++++ DATA SHOWN ++++

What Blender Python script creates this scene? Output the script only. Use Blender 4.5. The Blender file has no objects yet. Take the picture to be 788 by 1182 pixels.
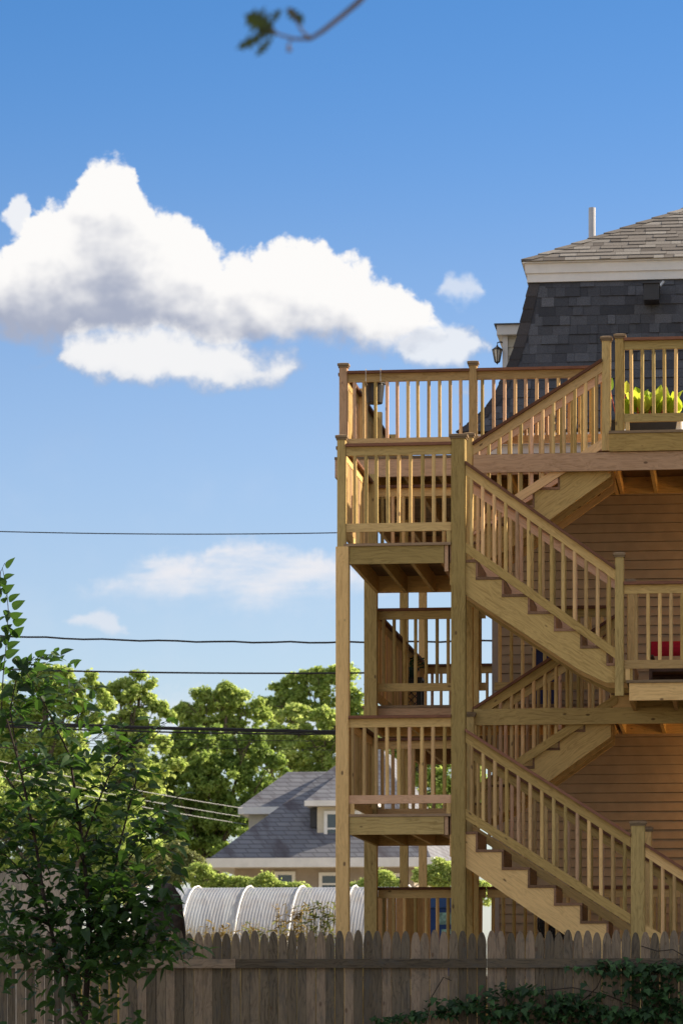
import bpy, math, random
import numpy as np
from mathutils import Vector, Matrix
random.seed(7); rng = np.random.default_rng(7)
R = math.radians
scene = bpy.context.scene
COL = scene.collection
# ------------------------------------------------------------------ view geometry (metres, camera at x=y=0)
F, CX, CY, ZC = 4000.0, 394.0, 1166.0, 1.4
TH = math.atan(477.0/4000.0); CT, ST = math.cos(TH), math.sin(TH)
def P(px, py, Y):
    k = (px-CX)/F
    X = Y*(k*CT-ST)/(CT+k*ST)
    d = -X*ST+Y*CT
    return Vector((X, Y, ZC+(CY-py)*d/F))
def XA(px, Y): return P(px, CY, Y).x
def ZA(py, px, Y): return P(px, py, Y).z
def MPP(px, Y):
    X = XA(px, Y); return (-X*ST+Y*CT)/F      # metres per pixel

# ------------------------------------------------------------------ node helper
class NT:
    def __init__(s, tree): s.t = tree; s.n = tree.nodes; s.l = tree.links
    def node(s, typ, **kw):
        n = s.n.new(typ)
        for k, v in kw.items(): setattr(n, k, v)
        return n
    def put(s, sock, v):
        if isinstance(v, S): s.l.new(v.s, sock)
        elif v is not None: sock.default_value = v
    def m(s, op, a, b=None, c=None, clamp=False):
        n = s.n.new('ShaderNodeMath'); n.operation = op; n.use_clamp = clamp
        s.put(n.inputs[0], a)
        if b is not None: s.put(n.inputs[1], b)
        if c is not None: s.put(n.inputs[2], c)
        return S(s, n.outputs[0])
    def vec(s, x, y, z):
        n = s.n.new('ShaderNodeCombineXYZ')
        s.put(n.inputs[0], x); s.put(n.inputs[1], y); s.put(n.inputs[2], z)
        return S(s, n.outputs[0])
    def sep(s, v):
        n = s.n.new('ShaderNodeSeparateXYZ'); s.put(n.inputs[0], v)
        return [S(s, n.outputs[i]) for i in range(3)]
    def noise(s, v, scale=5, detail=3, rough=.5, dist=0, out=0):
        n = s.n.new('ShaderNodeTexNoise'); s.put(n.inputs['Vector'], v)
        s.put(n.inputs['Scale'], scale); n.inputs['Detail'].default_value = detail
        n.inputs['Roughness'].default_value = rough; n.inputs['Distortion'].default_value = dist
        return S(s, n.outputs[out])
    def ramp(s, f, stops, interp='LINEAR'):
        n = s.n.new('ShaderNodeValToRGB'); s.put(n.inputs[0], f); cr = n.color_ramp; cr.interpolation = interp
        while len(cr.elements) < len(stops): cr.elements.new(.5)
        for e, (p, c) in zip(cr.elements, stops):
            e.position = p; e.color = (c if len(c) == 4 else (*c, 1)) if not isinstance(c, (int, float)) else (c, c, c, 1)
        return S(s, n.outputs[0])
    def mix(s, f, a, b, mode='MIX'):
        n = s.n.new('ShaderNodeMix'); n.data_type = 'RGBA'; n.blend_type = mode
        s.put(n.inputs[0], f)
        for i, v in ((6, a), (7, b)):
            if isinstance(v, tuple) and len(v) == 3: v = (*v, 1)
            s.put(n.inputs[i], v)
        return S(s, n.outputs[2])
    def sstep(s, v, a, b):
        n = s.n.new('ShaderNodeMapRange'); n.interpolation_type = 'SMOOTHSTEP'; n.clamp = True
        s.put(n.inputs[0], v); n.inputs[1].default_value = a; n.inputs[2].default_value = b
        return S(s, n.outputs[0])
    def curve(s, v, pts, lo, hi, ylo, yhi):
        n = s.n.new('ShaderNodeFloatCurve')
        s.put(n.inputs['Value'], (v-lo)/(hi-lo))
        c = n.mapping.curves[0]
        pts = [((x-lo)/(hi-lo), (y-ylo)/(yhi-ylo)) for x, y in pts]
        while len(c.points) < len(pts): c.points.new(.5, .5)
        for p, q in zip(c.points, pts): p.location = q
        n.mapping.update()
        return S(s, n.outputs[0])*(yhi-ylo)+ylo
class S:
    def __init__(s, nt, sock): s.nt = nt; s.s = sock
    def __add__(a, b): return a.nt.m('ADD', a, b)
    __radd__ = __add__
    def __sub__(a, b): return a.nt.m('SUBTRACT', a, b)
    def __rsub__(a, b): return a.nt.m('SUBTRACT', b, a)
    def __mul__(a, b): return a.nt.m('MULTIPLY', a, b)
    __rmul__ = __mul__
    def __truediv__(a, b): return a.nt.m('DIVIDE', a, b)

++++
++++ DATA SHOWN ++++

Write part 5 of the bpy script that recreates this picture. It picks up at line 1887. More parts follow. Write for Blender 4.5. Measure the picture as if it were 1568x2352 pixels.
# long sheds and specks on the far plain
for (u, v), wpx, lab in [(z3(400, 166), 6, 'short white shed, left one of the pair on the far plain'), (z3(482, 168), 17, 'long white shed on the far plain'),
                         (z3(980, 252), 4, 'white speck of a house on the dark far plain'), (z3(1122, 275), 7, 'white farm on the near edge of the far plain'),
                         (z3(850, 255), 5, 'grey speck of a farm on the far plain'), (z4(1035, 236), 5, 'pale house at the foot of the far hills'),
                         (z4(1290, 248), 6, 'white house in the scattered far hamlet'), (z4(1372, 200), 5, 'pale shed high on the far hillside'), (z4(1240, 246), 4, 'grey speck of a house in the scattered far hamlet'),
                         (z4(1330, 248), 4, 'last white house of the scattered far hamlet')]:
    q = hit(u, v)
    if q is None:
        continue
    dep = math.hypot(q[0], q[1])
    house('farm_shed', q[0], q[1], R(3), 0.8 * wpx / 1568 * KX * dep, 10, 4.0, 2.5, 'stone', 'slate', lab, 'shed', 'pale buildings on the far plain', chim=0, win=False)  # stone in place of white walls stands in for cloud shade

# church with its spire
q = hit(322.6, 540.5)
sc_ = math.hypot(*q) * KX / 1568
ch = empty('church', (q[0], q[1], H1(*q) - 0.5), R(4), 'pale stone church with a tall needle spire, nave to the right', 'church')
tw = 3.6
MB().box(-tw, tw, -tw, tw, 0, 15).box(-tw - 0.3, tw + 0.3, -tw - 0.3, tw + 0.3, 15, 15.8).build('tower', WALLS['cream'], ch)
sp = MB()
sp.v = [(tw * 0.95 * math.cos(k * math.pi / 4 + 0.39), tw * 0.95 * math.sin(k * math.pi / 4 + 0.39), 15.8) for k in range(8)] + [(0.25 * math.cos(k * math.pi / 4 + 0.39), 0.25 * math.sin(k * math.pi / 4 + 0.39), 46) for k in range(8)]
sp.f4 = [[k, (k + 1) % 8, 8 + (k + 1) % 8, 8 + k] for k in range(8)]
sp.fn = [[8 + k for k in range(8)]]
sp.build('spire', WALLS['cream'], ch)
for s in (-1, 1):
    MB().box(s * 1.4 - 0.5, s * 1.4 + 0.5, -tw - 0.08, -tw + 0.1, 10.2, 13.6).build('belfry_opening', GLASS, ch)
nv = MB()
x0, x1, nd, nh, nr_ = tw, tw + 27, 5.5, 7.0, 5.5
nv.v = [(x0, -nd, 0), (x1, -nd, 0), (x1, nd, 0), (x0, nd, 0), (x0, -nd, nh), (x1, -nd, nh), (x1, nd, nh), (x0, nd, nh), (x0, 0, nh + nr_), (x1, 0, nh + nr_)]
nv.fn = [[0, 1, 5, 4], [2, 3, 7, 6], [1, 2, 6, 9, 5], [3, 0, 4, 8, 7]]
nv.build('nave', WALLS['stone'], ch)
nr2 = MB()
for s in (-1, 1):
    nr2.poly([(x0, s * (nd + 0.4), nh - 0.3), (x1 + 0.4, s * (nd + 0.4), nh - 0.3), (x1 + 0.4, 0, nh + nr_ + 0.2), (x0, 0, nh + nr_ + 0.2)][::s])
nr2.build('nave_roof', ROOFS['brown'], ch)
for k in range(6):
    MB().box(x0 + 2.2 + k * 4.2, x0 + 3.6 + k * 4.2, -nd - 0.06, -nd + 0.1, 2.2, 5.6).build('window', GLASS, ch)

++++
++++ DATA SHOWN ++++

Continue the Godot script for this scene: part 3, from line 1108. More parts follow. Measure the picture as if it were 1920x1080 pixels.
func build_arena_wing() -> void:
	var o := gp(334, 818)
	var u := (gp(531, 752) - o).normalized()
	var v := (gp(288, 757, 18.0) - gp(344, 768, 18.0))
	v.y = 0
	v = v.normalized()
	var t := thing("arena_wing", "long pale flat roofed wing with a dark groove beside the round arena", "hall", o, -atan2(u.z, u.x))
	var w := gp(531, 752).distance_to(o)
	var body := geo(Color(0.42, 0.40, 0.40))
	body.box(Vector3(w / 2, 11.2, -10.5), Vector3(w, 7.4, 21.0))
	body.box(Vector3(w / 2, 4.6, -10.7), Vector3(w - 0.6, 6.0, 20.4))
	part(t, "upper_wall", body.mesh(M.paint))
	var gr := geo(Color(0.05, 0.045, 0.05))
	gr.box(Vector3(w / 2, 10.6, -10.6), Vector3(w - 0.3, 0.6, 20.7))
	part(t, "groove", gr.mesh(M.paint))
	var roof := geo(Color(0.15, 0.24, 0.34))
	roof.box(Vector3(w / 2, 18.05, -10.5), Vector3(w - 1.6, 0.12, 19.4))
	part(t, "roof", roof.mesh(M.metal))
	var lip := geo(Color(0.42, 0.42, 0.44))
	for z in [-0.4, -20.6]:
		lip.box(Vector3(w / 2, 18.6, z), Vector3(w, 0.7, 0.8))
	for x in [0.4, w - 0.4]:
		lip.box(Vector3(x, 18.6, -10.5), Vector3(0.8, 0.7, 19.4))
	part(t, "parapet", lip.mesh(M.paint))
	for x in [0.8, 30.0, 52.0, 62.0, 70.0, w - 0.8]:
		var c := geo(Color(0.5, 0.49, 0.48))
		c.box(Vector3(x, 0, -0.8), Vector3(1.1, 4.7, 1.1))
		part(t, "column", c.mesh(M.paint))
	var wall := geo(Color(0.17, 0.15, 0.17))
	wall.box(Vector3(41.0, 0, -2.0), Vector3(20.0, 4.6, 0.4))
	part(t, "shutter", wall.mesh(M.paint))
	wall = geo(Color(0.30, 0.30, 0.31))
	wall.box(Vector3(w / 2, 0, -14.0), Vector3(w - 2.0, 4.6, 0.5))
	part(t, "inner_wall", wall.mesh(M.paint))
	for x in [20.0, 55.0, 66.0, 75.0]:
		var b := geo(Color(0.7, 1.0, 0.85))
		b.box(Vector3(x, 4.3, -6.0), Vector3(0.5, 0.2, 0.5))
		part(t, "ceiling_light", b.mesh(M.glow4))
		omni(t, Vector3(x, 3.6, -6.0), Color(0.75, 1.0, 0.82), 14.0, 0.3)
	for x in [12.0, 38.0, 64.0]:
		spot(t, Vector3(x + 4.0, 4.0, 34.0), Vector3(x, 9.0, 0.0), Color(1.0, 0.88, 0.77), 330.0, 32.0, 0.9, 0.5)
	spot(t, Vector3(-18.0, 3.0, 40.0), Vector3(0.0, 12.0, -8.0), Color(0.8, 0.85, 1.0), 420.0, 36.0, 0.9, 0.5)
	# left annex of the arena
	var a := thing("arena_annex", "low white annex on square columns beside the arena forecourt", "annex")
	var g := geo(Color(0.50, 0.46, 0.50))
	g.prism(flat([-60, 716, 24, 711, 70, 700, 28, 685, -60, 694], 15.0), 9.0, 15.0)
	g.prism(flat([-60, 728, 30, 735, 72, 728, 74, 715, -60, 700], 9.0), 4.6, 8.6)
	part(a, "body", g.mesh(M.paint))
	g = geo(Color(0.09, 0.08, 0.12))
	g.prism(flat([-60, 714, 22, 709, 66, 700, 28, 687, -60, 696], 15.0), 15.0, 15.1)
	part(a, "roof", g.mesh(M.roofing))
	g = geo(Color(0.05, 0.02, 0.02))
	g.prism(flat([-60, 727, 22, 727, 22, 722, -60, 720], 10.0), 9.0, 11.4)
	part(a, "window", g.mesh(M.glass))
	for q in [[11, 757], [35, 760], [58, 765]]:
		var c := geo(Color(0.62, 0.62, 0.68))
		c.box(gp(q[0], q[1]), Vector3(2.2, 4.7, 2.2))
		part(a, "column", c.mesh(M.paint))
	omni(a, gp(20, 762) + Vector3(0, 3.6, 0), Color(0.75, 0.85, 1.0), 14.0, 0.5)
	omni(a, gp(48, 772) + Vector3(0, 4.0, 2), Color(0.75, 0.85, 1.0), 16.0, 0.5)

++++

# [THE TASK]
Nothing but the lines from the one with "What Blender Python" down to the one with "X = XA(px, Y);" should be printed, both of them included. Leave out the pictures.

# [OUTPUT BELOW]
What Blender Python script creates this scene? Output the script only. Use Blender 4.5. The Blender file has no objects yet. Take the picture to be 788 by 1182 pixels.
import bpy, math, random
import numpy as np
from mathutils import Vector, Matrix
random.seed(7); rng = np.random.default_rng(7)
R = math.radians
scene = bpy.context.scene
COL = scene.collection
# ------------------------------------------------------------------ view geometry (metres, camera at x=y=0)
F, CX, CY, ZC = 4000.0, 394.0, 1166.0, 1.4
TH = math.atan(477.0/4000.0); CT, ST = math.cos(TH), math.sin(TH)
def P(px, py, Y):
    k = (px-CX)/F
    X = Y*(k*CT-ST)/(CT+k*ST)
    d = -X*ST+Y*CT
    return Vector((X, Y, ZC+(CY-py)*d/F))
def XA(px, Y): return P(px, CY, Y).x
def ZA(py, px, Y): return P(px, py, Y).z
def MPP(px, Y):
    X = XA(px, Y); return (-X*ST+Y*CT)/F      # metres per pixel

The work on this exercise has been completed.